Bazılarınız için bu, Doğuş Bayramı’nın hikâyesini paylaşmak için tuhaf bir giriş olabilir. Fakat aslında bu girişten başka bir giriş yoktur; en çok kırgın ve suçlu ruhlar, huzurunda bulunabilecekleri birinin hasretini çekerler. Şehit edilen Başpiskopos Oscar Romero’nun bir keresinde söylediği gibi, “Doğuş Bayramı’nı gerçekte kutlayabilen kişiler, bir kurtarıcının gelmesine en çok ihtiyaç duyan fakir ve aç kişilerdir sadece.” Angola’daki mahkûmlar , annesi ve babası onu terk etmiş bir çocuk ve üzüntü içerisindeki bir yürek için Tanrı’nın vücut bulması her acıya, her kayıp umuda, her küçük suçluluk duygusuna dokunur.
Noel yapı itibariyle, diğer tüm inançların aksine, fakir ve yorgun , suçlu ve açlıktan ölmek üzere insanlar için Tanrı’nın yeryüzüne , burada yaşayanların tam arasına indiği bir sahnedir.
Mesih’in bir çocuk olarak dünyaya gelmesi, yalnız kalma, zayıflık ve kınanma korkularını sona erdirir. C.S.Lewis, Tanrı’nın vücut bulma hikayesini, derimizin altına işleyen bir hikâye olarak tasvir eder. Ona göre, “Tanrı’nın vücut bulma hikâyesi, yüzeyin derinlerine doğru iner, beklenmedik kanallardan çalışır, en derin endişelerimize dokunur ve bizim yüzeysel fikirlerimizin altını kazır. Her şeyin berbat olacağından, her şeyin gitgide daha iyi olacağından, her şeyin Tanrı olduğundan ya da her şeyin elektrikten kaynaklandığından emin olan bir kişi için söyleyebilecek pek bir şey yoktur. Onun vakti, diğer tüm inançlar bizi yarı yolda bırakmaya başladığında gelir.” Uçurumun kenarında dururken, bizi kendine çeken, bağışlayıcı bir Tanrı’nın varlığından daha önemli bir şey yoktur.

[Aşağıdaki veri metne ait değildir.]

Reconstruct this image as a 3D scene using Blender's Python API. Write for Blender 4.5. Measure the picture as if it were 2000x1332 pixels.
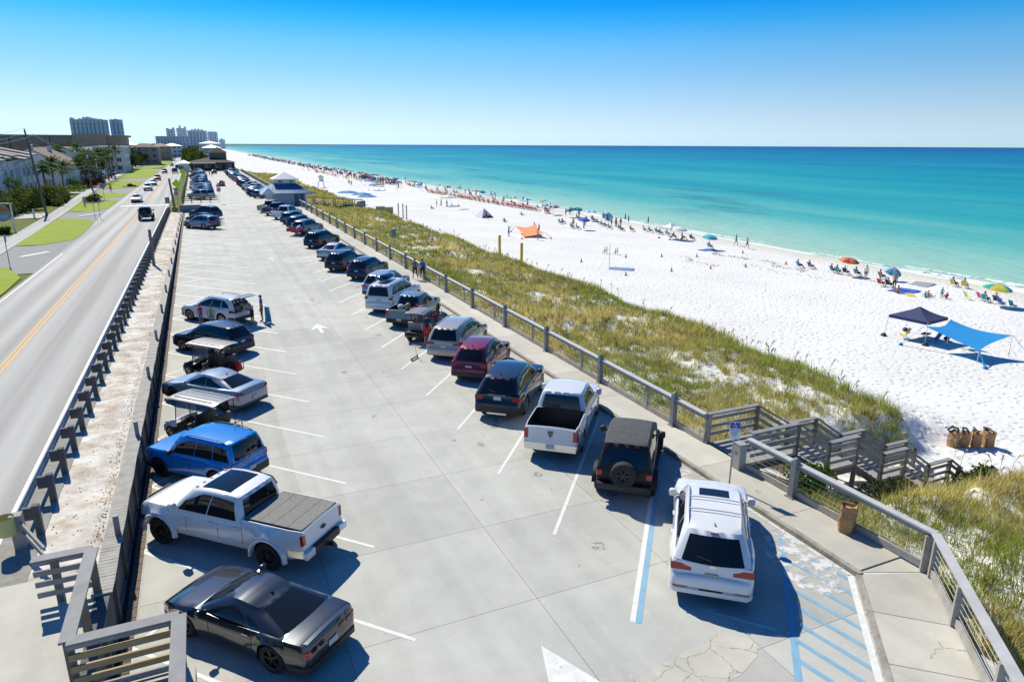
import bpy, bmesh, math, random
import numpy as np
from mathutils import Vector, Matrix, noise as mnoise
R = math.radians
rnd = random.Random(7)
for o in list(bpy.data.objects): bpy.data.objects.remove(o, do_unlink=True)
scene = bpy.context.scene
COL = scene.collection

# ---------------------------------------------------------------- camera
CAM_H = 10.7
YAW, PITCH, ROLL = R(24.22), R(15.99), R(0.27)
fwd = Vector((math.sin(YAW)*math.cos(PITCH), math.cos(YAW)*math.cos(PITCH), -math.sin(PITCH)))
rgt = Vector((math.cos(YAW), -math.sin(YAW), 0))
upv = rgt.cross(fwd)
r2 = rgt*math.cos(ROLL) + upv*math.sin(ROLL)
u2 = -rgt*math.sin(ROLL) + upv*math.cos(ROLL)
cd = bpy.data.cameras.new('camera'); cam = bpy.data.objects.new('camera', cd); COL.objects.link(cam)
cd.sensor_width = 36.0; cd.lens = 24.0; cd.clip_start = 0.1; cd.clip_end = 150000
M = Matrix((r2, u2, -fwd)).transposed().to_4x4(); M.translation = (0, 0, CAM_H)
cam.matrix_world = M
scene.camera = cam

# ---------------------------------------------------------------- sky and sun
SUN_EL, SUN_AZ = 45.0, -12.0          # azimuth measured from +Y towards +X
w = bpy.data.worlds.new('World'); scene.world = w; w.use_nodes = True
nt = w.node_tree; nt.nodes.clear()
sky = nt.nodes.new('ShaderNodeTexSky'); sky.sky_type = 'NISHITA'; sky.sun_disc = False
sky.sun_elevation = R(SUN_EL); sky.sun_rotation = R(SUN_AZ)
sky.air_density = 1.0; sky.dust_density = 0.0; sky.ozone_density = 2.5; sky.altitude = 10
geo = nt.nodes.new('ShaderNodeNewGeometry'); sep = nt.nodes.new('ShaderNodeSeparateXYZ')
nt.links.new(geo.outputs['Incoming'], sep.inputs[0])
mr = nt.nodes.new('ShaderNodeMath'); mr.operation = 'ABSOLUTE'
nt.links.new(sep.outputs['Z'], mr.inputs[0])
ramp = nt.nodes.new('ShaderNodeValToRGB')
el = ramp.color_ramp.elements
el[0].position = 0.0; el[0].color = (0.46, 0.74, 1.25, 1)
el[1].position = 0.30; el[1].color = (0.04, 0.44, 0.95, 1)
for p, c in ((0.012, (0.53, 0.74, 1.22)), (0.033, (0.57, 0.70, 1.03)), (0.065, (0.52, 0.68, 0.92)), (0.096, (0.41, 0.66, 0.91)), (0.126, (0.29, 0.66, 0.93)), (0.155, (0.10, 0.60, 0.96)), (0.178, (0.02, 0.51, 0.98)), (0.5, (0.16, 0.52, 0.92))):
    e = el.new(p); e.color = (*c, 1)
nt.links.new(mr.outputs[0], ramp.inputs[0])
mul = nt.nodes.new('ShaderNodeMix'); mul.data_type = 'RGBA'; mul.blend_type = 'MULTIPLY'; mul.inputs[0].default_value = 1
nt.links.new(sky.outputs[0], mul.inputs[6]); nt.links.new(ramp.outputs[0], mul.inputs[7])
bg = nt.nodes.new('ShaderNodeBackground'); bg.inputs[1].default_value = 0.105
nt.links.new(mul.outputs[2], bg.inputs[0])
wo = nt.nodes.new('ShaderNodeOutputWorld'); nt.links.new(bg.outputs[0], wo.inputs[0])
sd = bpy.data.lights.new('sun', 'SUN'); sd.energy = 4.6; sd.angle = R(0.5); sd.color = (1.0, 0.945, 0.79)
so = bpy.data.objects.new('sun', sd); COL.objects.link(so)
sdir = Vector((math.sin(R(SUN_AZ))*math.cos(R(SUN_EL)), math.cos(R(SUN_AZ))*math.cos(R(SUN_EL)), math.sin(R(SUN_EL))))
so.rotation_euler = sdir.to_track_quat('Z', 'Y').to_euler(); so.location = (0, 0, 60)
vs = scene.view_settings; vs.view_transform = 'Standard'; vs.look = 'None'; vs.exposure = 0.32; vs.gamma = 1
vs.use_curve_mapping = False
scene.render.engine = 'CYCLES'
scene.cycles.max_bounces = 5; scene.cycles.diffuse_bounces = 2; scene.cycles.glossy_bounces = 3
scene.cycles.transmission_bounces = 4; scene.cycles.transparent_max_bounces = 6
scene.render.resolution_x = 1024; scene.render.resolution_y = 681

# ---------------------------------------------------------------- materials
MATS = {}
def mat(name, col, rough=0.6, metal=0.0, spec=0.5, vary=0.0, scale=4.0, col2=None, bump=0.0, bscale=None, coat=0.0, detail=4.0, stretch=None, emit=None):
    """principled material; vary mixes col with col2 by object-space noise"""
    if name in MATS: return MATS[name]
    m = bpy.data.materials.new(name); m.use_nodes = True; n = m.node_tree; b = n.nodes['Principled BSDF']
    b.inputs['Base Color'].default_value = (*col, 1); b.inputs['Roughness'].default_value = rough
    b.inputs['Metallic'].default_value = metal; b.inputs['Specular IOR Level'].default_value = spec
    b.inputs['Coat Weight'].default_value = coat; b.inputs['Coat Roughness'].default_value = 0.04
    if vary > 0 or bump > 0:
        g = n.nodes.new('ShaderNodeNewGeometry'); vec = g.outputs['Position']
        if stretch:
            mp = n.nodes.new('ShaderNodeMapping'); mp.inputs['Scale'].default_value = stretch
            n.links.new(vec, mp.inputs[0]); vec = mp.outputs[0]
        t = n.nodes.new('ShaderNodeTexNoise'); t.inputs['Scale'].default_value = scale; t.inputs['Detail'].default_value = detail
        t.inputs['Roughness'].default_value = 0.62
        n.links.new(vec, t.inputs['Vector'])
        if vary > 0:
            c2 = col2 or tuple(max(0, c*0.6) for c in col)
            r = n.nodes.new('ShaderNodeValToRGB'); r.color_ramp.elements[0].position = 0.5-vary/2; r.color_ramp.elements[1].position = 0.5+vary/2
            r.color_ramp.elements[0].color = (*col, 1); r.color_ramp.elements[1].color = (*c2, 1)
            n.links.new(t.outputs[0], r.inputs[0]); n.links.new(r.outputs[0], b.inputs['Base Color'])
        if bump > 0:
            t2 = n.nodes.new('ShaderNodeTexNoise'); t2.inputs['Scale'].default_value = bscale or scale*4; t2.inputs['Detail'].default_value = 3
            n.links.new(vec, t2.inputs['Vector'])
            bp = n.nodes.new('ShaderNodeBump'); bp.inputs['Strength'].default_value = bump; bp.inputs['Distance'].default_value = 0.05
            n.links.new(t2.outputs[0], bp.inputs['Height']); n.links.new(bp.outputs[0], b.inputs['Normal'])
    if emit:
        b.inputs['Emission Color'].default_value = (*emit[:3], 1); b.inputs['Emission Strength'].default_value = emit[3]
    MATS[name] = m
    return m
def nodes_of(m): return m.node_tree, m.node_tree.nodes['Principled BSDF']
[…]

Tanrı’nın vücut bulmasındaki en büyük umut, Tanrı’nın bizim için gelmiş olmasıdır. Tanrı yanımızdadır. Mesih farkımızdadır ve bu her şeyi değiştirir. Lewis bu konuda şöyle yazar: “Kabul edildiğinde, Tanrı’nın vücut bulması diğer her şeyi aydınlatır ve düzenler, kahkahamızı mantığımızı, ölüm korkumuzu ve bir şekilde ölmenin iyi olduğuna dair sahip olduğumuz bilgiyi açıklar. Ayrıca, birbirinden farklı birçok teorinin toparlamakta çok zorluk çekeceği her şeyi toparlar.” Mesih’in Beytlehem’de bir bebek olarak doğması insanoğluna Tanrı’nın verdiği değeri gösterir. Tanrı kendi isteğiyle insanın zayıflığını giyinir. Bir esir için, bundan büyük bir özgürlük yoktur.